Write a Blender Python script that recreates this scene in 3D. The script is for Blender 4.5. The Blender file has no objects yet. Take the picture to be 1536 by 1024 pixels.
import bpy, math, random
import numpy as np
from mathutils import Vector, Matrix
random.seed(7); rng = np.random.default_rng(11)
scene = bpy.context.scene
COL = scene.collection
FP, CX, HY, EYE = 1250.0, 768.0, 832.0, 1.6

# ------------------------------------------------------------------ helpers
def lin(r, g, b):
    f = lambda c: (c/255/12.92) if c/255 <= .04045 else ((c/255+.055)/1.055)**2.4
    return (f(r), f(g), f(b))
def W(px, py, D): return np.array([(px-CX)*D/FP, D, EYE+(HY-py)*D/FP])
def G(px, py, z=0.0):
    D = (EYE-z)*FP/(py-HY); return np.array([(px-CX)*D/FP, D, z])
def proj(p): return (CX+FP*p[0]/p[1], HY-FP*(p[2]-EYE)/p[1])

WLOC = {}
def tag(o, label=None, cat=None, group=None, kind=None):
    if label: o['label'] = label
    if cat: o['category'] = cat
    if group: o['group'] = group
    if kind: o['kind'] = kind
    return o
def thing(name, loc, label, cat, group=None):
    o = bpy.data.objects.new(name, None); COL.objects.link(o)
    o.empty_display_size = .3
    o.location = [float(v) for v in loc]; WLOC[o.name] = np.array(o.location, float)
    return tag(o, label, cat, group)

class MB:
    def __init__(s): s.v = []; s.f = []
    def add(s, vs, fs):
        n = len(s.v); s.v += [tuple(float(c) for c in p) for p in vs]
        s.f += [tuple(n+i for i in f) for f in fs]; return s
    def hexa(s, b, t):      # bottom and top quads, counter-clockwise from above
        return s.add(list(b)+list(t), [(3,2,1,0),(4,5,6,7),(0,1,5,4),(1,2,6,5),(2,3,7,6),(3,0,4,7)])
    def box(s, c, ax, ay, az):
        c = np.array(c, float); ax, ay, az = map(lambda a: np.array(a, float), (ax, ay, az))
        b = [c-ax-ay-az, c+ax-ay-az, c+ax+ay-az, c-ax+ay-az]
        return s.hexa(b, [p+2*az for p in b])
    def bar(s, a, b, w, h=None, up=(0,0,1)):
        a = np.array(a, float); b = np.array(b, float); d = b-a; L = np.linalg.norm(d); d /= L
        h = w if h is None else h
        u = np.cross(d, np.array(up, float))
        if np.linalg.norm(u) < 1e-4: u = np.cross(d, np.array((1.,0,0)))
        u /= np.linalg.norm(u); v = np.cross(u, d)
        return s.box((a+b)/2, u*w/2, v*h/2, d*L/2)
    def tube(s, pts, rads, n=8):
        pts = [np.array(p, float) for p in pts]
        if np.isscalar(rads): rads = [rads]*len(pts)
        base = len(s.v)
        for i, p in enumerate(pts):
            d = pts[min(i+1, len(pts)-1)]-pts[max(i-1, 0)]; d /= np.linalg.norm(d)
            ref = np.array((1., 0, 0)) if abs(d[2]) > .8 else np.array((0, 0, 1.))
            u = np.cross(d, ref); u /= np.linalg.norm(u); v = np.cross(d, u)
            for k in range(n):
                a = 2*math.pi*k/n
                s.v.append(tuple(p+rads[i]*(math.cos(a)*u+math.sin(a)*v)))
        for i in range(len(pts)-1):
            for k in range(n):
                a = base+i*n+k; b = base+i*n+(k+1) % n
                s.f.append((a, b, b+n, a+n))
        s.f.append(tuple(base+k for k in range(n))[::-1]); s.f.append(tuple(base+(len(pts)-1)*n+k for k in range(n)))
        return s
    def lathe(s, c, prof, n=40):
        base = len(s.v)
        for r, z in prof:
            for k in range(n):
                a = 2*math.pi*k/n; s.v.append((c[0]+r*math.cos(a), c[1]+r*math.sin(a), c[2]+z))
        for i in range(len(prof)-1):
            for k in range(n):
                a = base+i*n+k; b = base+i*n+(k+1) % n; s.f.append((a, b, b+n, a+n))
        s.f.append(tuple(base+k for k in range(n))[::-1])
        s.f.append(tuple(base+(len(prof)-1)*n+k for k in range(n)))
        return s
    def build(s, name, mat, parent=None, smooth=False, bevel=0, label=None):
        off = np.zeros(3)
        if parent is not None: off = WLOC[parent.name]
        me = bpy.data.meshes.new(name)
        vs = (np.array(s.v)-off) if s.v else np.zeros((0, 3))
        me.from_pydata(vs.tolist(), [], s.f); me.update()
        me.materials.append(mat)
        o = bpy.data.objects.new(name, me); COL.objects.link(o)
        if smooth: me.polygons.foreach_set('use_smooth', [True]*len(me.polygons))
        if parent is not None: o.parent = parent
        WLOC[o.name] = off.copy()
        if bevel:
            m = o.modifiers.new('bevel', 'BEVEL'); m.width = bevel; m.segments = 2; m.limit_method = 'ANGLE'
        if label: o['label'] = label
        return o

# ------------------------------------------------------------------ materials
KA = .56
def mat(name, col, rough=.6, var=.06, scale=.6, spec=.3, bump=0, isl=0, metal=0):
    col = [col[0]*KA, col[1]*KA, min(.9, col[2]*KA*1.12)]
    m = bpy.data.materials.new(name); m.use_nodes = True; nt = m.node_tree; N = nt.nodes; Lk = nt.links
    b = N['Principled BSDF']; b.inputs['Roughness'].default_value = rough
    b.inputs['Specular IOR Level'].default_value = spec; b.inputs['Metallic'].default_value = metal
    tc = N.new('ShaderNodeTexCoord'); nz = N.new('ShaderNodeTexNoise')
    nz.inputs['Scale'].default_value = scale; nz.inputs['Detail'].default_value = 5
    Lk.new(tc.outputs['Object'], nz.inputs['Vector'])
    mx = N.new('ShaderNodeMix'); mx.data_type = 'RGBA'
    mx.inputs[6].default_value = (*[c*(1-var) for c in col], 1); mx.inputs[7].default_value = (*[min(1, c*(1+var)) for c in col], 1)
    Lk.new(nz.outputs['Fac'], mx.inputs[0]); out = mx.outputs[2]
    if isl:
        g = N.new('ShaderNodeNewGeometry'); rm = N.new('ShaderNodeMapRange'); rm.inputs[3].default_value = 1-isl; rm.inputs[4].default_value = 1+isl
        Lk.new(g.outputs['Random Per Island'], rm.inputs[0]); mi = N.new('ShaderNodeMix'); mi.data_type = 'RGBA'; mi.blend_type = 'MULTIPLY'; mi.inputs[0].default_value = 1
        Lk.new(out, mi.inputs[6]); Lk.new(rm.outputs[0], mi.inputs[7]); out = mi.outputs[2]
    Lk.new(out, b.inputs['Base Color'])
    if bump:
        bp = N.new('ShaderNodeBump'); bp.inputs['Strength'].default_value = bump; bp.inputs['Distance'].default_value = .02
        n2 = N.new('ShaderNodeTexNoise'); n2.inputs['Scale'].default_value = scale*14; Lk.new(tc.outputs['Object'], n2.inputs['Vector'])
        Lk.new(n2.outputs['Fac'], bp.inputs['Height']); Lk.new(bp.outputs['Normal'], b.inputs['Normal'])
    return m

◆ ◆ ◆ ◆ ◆

» **Directive**
From the first line of the data above to the line holding "def proj(p): return", reproduce each line exactly; emit no other lines.

» **Exercise answer**
Write a Blender Python script that recreates this scene in 3D. The script is for Blender 4.5. The Blender file has no objects yet. Take the picture to be 1536 by 1024 pixels.
import bpy, math, random
import numpy as np
from mathutils import Vector, Matrix
random.seed(7); rng = np.random.default_rng(11)
scene = bpy.context.scene
COL = scene.collection
FP, CX, HY, EYE = 1250.0, 768.0, 832.0, 1.6

# ------------------------------------------------------------------ helpers
def lin(r, g, b):
    f = lambda c: (c/255/12.92) if c/255 <= .04045 else ((c/255+.055)/1.055)**2.4
    return (f(r), f(g), f(b))
def W(px, py, D): return np.array([(px-CX)*D/FP, D, EYE+(HY-py)*D/FP])
def G(px, py, z=0.0):
    D = (EYE-z)*FP/(py-HY); return np.array([(px-CX)*D/FP, D, z])
def proj(p): return (CX+FP*p[0]/p[1], HY-FP*(p[2]-EYE)/p[1])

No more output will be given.